(Jn 10,22-30): Se celebró por entonces en Jerusalén la fiesta de la Dedicación. Era invierno. Jesús se paseaba por el Templo, en el pórtico de Salomón. Le rodearon los judíos, y le decían: «¿Hasta cuándo vas a tenernos en vilo? Si tú eres el Cristo, dínoslo abiertamente». Jesús les respondió: «Ya os lo he dicho, pero no me creéis. Las obras que hago en nombre de mi Padre son las que dan testimonio de mí; pero vosotros no creéis porque no sois de mis ovejas. Mis ovejas escuchan mi voz; yo las conozco y ellas me siguen. Yo les doy vida eterna y no perecerán jamás, y nadie las arrebatará de mi mano.
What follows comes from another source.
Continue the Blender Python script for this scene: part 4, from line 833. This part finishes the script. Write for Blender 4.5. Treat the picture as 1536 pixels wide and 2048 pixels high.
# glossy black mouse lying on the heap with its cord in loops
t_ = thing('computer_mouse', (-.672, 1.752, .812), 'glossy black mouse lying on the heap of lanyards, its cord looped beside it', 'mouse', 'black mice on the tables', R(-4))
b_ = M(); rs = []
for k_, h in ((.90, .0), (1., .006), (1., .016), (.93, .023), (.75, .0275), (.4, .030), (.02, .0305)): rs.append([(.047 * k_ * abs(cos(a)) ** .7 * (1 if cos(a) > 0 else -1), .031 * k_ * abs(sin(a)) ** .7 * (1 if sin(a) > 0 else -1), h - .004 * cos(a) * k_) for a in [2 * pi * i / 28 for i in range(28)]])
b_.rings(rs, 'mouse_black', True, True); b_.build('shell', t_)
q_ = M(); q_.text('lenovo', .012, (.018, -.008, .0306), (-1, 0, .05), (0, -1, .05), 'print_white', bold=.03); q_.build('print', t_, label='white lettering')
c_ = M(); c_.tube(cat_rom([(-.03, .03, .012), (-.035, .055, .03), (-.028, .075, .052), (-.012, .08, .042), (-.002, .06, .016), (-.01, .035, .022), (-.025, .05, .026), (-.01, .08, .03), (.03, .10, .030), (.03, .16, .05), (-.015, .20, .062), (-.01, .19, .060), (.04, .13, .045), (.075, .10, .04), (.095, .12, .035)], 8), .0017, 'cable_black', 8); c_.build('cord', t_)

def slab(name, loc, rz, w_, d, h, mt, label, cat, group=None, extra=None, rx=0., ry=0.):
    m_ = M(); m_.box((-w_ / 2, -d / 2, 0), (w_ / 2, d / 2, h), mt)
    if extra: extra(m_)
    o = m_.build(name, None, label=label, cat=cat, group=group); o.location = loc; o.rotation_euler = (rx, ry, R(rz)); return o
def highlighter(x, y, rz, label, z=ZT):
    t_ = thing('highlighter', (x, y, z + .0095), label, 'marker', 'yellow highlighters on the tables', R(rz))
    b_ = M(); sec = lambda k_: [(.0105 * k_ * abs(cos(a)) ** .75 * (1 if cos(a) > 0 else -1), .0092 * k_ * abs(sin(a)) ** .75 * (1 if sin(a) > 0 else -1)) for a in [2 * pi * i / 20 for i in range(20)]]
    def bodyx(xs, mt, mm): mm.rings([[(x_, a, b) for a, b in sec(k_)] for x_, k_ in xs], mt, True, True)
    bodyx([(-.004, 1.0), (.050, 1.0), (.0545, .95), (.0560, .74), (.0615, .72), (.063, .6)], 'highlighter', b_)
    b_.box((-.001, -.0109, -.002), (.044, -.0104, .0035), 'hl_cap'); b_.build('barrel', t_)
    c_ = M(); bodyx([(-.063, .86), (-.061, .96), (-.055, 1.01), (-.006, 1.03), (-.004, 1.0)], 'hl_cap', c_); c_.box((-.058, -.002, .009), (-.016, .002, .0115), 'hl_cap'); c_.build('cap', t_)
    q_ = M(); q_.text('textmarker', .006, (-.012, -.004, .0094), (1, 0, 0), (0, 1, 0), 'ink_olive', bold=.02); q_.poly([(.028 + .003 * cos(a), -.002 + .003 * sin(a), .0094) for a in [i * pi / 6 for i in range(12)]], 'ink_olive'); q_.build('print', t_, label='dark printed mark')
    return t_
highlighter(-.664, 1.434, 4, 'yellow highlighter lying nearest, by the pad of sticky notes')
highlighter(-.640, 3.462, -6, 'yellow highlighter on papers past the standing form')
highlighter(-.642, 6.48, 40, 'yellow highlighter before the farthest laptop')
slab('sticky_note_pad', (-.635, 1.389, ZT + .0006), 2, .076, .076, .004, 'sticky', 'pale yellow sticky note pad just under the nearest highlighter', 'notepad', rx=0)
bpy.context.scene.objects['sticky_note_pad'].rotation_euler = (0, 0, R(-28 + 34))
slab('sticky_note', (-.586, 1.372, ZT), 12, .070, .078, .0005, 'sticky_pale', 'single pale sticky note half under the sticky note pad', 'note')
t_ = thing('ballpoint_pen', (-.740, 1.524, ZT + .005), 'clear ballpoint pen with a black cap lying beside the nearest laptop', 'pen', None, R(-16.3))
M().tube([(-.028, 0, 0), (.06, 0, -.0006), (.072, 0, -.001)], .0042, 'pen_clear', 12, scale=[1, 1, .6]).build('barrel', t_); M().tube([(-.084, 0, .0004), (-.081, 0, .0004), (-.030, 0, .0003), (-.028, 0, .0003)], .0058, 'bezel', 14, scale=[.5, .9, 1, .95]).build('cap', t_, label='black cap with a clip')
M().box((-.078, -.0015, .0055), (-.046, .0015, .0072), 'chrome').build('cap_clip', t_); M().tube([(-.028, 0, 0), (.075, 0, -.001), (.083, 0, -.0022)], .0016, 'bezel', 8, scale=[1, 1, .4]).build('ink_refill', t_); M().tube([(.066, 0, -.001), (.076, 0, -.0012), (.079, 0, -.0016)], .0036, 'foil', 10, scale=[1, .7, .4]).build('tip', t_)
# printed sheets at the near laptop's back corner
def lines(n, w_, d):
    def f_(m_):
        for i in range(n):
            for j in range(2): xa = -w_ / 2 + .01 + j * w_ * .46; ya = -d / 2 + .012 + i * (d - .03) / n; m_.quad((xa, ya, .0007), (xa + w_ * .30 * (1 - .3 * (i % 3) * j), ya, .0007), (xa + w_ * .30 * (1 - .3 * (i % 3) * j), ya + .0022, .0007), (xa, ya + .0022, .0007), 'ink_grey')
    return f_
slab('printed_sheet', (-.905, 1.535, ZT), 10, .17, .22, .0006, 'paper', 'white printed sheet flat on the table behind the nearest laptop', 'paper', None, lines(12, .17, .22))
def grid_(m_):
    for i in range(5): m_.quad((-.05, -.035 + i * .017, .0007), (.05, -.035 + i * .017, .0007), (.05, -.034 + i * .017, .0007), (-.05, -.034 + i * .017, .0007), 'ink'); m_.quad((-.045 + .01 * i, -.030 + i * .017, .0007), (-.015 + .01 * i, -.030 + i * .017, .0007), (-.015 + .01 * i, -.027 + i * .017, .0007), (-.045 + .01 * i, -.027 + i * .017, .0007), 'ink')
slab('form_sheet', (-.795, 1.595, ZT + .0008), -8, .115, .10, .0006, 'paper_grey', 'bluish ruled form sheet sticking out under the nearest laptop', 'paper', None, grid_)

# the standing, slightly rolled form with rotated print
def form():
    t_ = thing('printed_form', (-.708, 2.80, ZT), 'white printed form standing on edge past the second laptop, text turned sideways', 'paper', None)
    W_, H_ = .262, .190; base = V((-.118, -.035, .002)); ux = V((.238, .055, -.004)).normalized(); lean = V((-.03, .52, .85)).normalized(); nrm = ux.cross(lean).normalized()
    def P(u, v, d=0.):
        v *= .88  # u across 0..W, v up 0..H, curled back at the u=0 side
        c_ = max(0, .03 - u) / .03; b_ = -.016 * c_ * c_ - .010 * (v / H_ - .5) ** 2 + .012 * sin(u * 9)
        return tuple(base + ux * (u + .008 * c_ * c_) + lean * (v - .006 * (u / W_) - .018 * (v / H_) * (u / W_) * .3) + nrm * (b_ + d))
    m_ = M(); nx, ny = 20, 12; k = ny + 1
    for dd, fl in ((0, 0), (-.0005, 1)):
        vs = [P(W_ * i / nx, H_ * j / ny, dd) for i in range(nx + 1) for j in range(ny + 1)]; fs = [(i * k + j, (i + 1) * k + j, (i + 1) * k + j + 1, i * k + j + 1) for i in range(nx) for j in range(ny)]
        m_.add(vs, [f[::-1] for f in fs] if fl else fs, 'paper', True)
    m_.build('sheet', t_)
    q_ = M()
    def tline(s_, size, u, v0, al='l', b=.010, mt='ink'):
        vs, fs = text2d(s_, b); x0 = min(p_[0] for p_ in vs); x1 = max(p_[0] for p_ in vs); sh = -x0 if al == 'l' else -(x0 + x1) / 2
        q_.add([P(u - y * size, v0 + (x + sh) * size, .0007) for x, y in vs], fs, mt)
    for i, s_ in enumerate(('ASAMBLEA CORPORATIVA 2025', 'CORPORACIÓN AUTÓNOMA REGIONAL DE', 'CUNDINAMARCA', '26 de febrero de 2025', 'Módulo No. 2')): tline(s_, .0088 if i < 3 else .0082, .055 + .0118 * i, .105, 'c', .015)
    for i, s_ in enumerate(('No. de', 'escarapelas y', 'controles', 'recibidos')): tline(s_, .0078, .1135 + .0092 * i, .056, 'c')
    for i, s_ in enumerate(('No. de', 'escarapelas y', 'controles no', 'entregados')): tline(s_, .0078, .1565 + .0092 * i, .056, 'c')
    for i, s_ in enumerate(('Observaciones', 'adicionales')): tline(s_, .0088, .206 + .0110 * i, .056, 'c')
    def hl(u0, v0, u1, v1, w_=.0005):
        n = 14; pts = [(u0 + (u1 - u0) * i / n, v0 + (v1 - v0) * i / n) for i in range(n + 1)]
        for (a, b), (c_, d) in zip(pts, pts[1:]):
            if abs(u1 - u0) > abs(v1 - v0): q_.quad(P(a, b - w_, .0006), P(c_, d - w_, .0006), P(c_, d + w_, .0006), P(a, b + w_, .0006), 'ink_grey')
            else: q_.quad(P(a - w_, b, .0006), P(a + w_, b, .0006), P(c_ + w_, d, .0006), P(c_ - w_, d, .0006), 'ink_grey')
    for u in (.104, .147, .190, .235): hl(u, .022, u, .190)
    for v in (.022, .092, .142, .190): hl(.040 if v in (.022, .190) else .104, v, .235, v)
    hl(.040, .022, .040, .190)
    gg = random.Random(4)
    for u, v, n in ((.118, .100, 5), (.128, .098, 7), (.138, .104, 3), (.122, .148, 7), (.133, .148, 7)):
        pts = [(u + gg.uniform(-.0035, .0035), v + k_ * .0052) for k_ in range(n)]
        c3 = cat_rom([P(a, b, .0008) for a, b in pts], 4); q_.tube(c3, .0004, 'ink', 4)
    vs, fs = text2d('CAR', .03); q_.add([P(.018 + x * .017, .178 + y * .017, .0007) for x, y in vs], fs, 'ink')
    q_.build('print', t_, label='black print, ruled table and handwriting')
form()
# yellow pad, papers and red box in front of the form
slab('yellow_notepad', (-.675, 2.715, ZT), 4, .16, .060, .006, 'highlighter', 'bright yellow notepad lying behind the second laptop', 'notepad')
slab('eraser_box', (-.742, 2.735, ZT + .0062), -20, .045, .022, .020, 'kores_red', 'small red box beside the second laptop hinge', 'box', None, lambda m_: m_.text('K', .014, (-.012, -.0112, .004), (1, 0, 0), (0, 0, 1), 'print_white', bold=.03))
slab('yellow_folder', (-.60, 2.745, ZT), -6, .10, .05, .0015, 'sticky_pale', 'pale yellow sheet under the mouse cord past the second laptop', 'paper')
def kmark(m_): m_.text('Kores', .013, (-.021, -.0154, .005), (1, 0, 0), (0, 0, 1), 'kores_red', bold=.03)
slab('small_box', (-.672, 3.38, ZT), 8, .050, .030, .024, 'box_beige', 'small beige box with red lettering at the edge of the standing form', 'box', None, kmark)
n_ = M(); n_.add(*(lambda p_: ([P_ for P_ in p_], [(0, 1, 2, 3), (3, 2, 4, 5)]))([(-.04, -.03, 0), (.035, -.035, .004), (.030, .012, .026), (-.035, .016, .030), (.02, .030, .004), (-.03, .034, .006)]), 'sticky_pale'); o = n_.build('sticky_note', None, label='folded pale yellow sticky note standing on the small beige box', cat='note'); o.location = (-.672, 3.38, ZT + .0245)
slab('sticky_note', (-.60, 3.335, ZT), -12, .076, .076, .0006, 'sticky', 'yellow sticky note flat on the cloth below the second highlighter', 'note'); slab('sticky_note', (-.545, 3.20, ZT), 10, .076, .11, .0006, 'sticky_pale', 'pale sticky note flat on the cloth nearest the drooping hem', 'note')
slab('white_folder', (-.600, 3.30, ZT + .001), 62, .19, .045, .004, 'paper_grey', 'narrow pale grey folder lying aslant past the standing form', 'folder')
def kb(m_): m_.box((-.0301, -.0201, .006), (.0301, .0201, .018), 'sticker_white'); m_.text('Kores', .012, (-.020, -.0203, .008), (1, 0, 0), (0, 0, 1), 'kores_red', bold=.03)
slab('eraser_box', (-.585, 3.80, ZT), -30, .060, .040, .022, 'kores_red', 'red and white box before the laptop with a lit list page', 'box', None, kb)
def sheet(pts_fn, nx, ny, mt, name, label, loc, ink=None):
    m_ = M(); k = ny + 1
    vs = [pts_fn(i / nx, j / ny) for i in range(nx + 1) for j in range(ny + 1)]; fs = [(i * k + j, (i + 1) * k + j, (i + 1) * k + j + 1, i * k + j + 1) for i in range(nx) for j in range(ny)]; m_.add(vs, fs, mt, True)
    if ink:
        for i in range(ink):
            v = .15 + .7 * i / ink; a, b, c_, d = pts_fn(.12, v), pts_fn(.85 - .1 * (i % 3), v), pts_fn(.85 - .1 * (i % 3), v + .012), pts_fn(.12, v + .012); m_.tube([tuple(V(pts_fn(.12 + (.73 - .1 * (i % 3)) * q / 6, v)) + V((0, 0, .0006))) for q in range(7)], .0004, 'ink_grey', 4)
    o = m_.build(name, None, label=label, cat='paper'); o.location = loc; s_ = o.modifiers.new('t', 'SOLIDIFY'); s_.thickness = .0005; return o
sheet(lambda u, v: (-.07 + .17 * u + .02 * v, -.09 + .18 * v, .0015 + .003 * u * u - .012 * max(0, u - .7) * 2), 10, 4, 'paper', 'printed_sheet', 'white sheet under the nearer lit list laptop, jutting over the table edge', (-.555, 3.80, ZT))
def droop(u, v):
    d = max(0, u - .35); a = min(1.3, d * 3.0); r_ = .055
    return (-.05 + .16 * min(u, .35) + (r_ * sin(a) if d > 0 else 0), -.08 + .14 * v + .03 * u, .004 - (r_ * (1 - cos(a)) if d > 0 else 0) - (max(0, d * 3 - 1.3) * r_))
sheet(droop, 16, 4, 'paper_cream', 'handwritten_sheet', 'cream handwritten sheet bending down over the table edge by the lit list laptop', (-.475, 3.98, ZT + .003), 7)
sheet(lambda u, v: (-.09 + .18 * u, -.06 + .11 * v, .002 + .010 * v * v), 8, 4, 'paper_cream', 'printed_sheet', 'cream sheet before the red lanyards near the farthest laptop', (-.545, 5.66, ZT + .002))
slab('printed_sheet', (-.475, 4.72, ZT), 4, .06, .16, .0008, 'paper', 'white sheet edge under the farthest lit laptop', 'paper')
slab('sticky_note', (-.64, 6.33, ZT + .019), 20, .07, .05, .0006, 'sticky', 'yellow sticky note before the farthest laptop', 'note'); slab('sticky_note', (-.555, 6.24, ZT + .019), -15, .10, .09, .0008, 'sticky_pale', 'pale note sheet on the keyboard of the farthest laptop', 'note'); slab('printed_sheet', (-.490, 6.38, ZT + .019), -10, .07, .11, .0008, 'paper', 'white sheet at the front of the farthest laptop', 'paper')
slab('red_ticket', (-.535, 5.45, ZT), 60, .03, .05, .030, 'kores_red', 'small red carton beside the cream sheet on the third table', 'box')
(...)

El Padre, que me las ha dado, es más grande que todos, y nadie puede arrebatar nada de la mano del Padre. Yo y el Padre somos uno».
No por repetir las cosas una y otra vez, de forma insistente, se entienden mejor. Hace falta disposición interior para dejarse calar por los mensajes y saber discernir. Es lo que le faltaba a aquellos judíos, que no terminaban de creer nisiquiera viendo las obras que Jesús hacía. Si, es un regalo, un don. Lo de la fe, nos referimos. Pero los regalos hay que abrirlos, y abrirlos con ilusión, con cariño y recibirlos con agrado. Eso es lo que nos permite ser de sus ovejas. Como decía Santo Tomás comentando este pasaje: «Puedo ver gracias a la luz del sol, pero si cierro los ojos, no veo; pero esto no es por culpa del sol, sino por culpa mía».
Nuestras obras también dirán, en el día a día, en quien creemos y como creemos. Nuestro paso entre los demás, en nuestro ambiente no puede pasar desapercibido. Siempre dejamos una huella, un olor. Que sea el olor de los valores del Evangelio, valores que ya conocemos, y que nos harán ser sal del mundo y levadura que fermenta.